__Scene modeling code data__
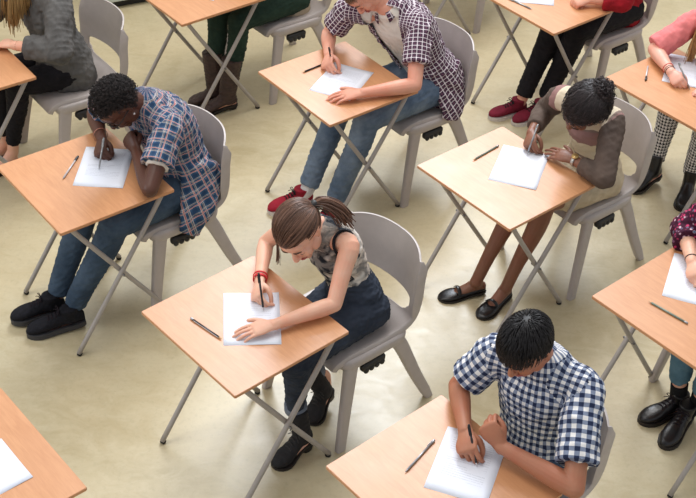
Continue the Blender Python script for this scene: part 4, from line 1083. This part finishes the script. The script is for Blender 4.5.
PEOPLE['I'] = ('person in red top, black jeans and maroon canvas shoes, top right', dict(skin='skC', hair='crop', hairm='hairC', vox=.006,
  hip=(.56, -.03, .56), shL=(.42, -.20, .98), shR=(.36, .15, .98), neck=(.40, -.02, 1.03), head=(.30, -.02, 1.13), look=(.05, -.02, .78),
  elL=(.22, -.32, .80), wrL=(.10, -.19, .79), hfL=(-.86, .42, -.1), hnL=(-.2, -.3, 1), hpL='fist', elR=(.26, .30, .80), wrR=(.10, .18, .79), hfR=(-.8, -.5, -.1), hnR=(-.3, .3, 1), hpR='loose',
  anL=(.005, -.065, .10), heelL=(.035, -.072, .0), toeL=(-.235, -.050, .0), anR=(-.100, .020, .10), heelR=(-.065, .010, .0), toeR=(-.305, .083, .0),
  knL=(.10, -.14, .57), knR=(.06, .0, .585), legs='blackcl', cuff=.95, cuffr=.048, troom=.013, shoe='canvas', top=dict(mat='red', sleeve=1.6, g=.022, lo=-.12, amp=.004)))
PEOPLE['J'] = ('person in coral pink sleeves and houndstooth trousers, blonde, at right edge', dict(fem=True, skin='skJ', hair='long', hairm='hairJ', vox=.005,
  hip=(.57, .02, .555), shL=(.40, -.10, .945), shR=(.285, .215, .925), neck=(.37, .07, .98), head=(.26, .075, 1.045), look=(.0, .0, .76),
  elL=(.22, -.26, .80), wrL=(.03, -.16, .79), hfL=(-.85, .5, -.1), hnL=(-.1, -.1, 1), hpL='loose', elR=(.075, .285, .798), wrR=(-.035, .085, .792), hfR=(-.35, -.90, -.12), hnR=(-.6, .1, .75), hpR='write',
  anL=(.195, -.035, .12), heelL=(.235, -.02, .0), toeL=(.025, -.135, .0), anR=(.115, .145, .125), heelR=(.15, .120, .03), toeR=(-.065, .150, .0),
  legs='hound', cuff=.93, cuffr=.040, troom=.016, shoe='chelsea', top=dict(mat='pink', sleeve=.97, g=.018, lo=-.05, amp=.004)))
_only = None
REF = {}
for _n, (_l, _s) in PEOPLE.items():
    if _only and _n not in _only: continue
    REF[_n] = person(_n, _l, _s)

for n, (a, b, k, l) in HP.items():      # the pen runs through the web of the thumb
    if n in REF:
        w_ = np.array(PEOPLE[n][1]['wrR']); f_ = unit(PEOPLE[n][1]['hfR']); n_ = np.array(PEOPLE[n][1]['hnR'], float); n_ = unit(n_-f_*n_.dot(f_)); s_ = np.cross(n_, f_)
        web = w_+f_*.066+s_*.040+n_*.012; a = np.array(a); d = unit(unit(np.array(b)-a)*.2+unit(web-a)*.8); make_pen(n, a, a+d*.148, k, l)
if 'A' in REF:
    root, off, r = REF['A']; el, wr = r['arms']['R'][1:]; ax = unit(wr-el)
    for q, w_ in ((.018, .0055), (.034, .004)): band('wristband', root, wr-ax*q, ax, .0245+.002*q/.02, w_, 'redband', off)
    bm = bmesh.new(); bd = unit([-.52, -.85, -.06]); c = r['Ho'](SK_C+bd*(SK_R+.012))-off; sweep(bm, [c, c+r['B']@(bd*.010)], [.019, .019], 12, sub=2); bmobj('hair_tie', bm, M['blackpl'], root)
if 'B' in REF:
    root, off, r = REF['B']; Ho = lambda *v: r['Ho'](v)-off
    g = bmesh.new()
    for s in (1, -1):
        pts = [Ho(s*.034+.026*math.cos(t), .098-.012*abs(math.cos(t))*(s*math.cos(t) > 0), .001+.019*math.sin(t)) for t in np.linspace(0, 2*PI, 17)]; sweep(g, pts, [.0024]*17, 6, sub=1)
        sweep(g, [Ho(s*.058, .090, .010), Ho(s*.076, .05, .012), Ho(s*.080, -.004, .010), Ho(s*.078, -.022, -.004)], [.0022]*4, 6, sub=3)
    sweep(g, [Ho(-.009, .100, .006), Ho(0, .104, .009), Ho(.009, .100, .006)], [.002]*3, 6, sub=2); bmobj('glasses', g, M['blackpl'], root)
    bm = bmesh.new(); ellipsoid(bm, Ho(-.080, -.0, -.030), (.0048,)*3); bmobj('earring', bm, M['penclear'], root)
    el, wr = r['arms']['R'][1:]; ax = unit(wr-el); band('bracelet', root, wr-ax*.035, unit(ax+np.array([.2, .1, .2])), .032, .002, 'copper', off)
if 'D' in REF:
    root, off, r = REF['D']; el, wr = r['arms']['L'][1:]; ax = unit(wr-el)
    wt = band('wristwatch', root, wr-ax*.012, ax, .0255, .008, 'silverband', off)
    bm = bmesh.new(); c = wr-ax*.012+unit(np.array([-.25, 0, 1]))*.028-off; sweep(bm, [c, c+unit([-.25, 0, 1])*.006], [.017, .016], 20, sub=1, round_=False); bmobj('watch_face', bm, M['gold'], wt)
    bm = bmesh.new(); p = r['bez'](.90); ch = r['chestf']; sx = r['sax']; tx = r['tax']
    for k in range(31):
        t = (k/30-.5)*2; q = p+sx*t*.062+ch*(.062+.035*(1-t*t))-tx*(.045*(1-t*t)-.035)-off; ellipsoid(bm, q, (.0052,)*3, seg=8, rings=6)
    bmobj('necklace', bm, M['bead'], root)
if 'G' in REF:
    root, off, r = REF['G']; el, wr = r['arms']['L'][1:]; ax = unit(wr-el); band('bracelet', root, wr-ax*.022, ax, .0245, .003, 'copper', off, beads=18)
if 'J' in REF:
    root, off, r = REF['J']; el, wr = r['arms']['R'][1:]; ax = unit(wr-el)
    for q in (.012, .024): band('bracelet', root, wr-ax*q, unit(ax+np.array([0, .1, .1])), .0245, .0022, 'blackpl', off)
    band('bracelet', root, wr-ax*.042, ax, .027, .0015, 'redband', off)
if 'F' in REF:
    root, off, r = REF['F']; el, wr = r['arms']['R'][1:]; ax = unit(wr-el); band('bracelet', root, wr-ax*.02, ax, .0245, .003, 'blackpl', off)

...

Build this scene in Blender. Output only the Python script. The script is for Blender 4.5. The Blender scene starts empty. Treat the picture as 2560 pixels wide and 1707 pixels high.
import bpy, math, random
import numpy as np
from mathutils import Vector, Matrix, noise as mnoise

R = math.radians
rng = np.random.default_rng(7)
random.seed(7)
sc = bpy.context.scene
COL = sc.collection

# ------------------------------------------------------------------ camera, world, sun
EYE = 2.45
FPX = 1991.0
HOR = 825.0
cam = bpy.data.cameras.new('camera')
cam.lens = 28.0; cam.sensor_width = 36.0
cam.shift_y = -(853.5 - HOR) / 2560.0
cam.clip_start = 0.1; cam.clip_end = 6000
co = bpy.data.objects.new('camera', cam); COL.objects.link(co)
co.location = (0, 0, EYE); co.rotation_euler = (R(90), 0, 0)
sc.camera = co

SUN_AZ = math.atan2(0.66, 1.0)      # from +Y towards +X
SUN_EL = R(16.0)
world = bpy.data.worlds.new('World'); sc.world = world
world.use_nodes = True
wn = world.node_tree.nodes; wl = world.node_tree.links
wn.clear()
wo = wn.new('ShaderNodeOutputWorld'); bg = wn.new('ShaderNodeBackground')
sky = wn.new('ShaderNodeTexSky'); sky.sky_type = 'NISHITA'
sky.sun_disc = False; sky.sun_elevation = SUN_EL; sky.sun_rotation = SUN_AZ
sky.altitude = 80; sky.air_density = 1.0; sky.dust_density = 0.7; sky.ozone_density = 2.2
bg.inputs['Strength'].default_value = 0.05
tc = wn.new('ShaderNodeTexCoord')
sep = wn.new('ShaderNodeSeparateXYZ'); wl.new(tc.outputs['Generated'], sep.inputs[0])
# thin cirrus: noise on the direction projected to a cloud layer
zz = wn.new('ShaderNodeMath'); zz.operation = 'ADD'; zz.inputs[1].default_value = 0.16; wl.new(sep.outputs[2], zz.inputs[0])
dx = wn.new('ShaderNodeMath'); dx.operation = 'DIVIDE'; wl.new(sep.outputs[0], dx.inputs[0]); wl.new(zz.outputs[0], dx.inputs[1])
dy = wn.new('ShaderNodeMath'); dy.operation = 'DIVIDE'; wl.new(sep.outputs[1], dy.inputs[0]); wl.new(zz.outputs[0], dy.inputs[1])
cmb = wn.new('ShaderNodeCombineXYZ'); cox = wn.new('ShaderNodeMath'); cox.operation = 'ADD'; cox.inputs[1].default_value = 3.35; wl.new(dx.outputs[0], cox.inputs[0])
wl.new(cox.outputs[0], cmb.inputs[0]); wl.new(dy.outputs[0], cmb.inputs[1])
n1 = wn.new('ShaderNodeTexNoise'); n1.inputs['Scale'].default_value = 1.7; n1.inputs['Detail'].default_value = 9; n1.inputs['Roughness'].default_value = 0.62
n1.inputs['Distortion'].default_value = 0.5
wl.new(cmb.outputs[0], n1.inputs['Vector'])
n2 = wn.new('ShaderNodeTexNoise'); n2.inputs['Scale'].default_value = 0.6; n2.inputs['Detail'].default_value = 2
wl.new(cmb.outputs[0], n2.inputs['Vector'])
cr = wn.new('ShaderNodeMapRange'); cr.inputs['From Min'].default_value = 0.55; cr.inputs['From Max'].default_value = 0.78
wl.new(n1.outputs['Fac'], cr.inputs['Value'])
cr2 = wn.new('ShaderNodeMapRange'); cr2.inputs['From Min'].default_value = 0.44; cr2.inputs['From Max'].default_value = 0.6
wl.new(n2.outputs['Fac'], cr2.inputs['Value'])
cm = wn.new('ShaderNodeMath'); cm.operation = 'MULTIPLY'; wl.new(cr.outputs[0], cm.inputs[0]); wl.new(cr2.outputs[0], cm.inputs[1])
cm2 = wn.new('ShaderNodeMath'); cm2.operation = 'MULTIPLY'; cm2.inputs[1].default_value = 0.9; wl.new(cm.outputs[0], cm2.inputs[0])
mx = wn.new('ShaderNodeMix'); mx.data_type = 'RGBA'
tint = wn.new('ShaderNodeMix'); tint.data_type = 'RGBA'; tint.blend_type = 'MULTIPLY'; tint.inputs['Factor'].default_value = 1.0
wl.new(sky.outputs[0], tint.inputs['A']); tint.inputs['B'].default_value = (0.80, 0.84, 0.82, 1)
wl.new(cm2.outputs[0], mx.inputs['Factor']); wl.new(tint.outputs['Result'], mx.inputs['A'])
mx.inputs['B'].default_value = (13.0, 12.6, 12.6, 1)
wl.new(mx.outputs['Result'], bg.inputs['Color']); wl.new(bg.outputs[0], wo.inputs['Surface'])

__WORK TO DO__
Give again the lines from the one with "Build this scene" to the one with "sc.camera = co", both lines included, exactly and with no other line.

__ANSWER TO THIS EXERCISE__
Build this scene in Blender. Output only the Python script. The script is for Blender 4.5. The Blender scene starts empty. Treat the picture as 2560 pixels wide and 1707 pixels high.
import bpy, math, random
import numpy as np
from mathutils import Vector, Matrix, noise as mnoise

R = math.radians
rng = np.random.default_rng(7)
random.seed(7)
sc = bpy.context.scene
COL = sc.collection

# ------------------------------------------------------------------ camera, world, sun
EYE = 2.45
FPX = 1991.0
HOR = 825.0
cam = bpy.data.cameras.new('camera')
cam.lens = 28.0; cam.sensor_width = 36.0
cam.shift_y = -(853.5 - HOR) / 2560.0
cam.clip_start = 0.1; cam.clip_end = 6000
co = bpy.data.objects.new('camera', cam); COL.objects.link(co)
co.location = (0, 0, EYE); co.rotation_euler = (R(90), 0, 0)
sc.camera = co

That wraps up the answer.